Tax avoidance: where are we now?

The Inland Revenue has always taken a dim view of tax avoidance using what it sees as ‘artificial schemes’. Blocking successive schemes became something of a cat and mouse game. Once the Inland Revenue latched on to a particular scheme they could seek to block it either by taking a case through the courts or by introducing amending legislation to render it ineffective. Typically tax planners then sought either to find a loophole in the amending legislation or to move onto ‘mark II’ of the scheme.

Consequently new rules were introduced in 2004 requiring tax scheme promoters to provide details of their schemes to the Inland Revenue. The scheme is then registered and a reference number allocated. Taxpayers using such schemes are required to include the number on their tax returns.

In the government’s words ‘these rules provide early warning of avoidance schemes ….. (and) enable the government ….to respond to tax avoidance’. The result to date has been an apparently much quicker response in introducing specific anti-avoidance measures.

In December 2004 a measure was announced essentially designed to stop avoidance of tax and national insurance on large bonuses paid using specific shares and securities rather than in cash.

In Budget 2005, a whole raft of measures was announced, including a number relating to double tax relief both for companies and individuals.

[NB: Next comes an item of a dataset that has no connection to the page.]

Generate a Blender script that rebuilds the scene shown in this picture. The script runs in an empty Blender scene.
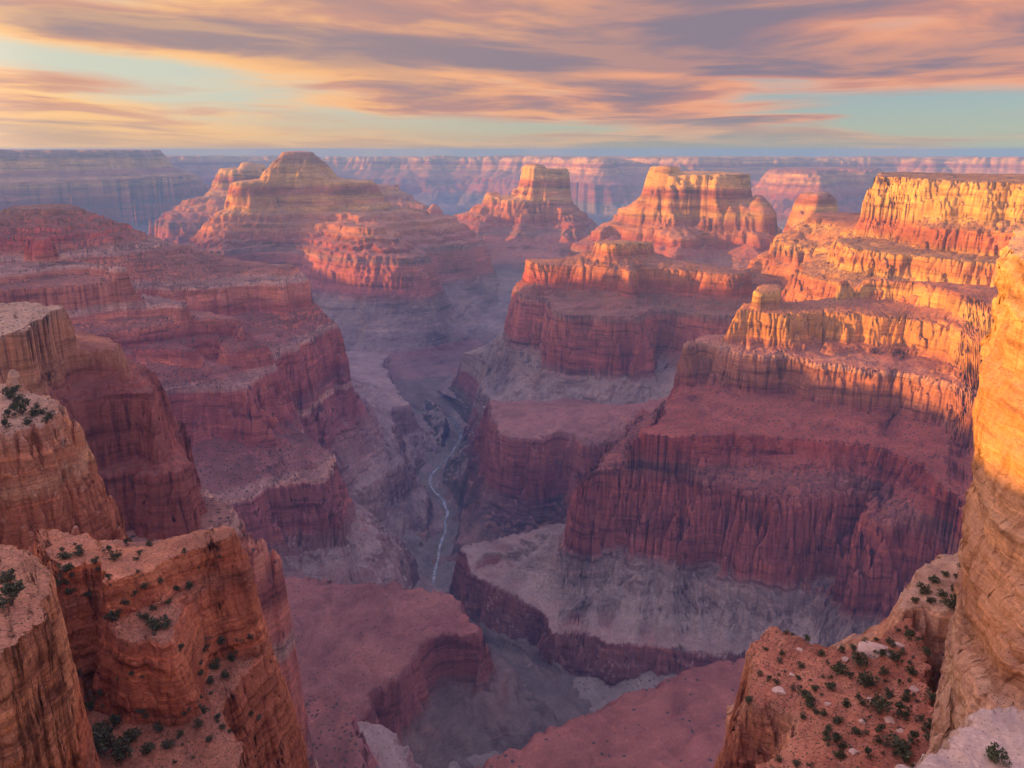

If you were thinking of an extended trip to Belgium to avoid UK capital gains tax, think again!

The disclosure regime originally applied to direct taxes and certain VAT schemes but is being extended in July 2005 to cover schemes to avoid stamp duty land tax on commercial property.

But don’t forget - not all tax avoidance schemes are covered by the new regime and even if they are it doesn’t necessarily render them ineffective!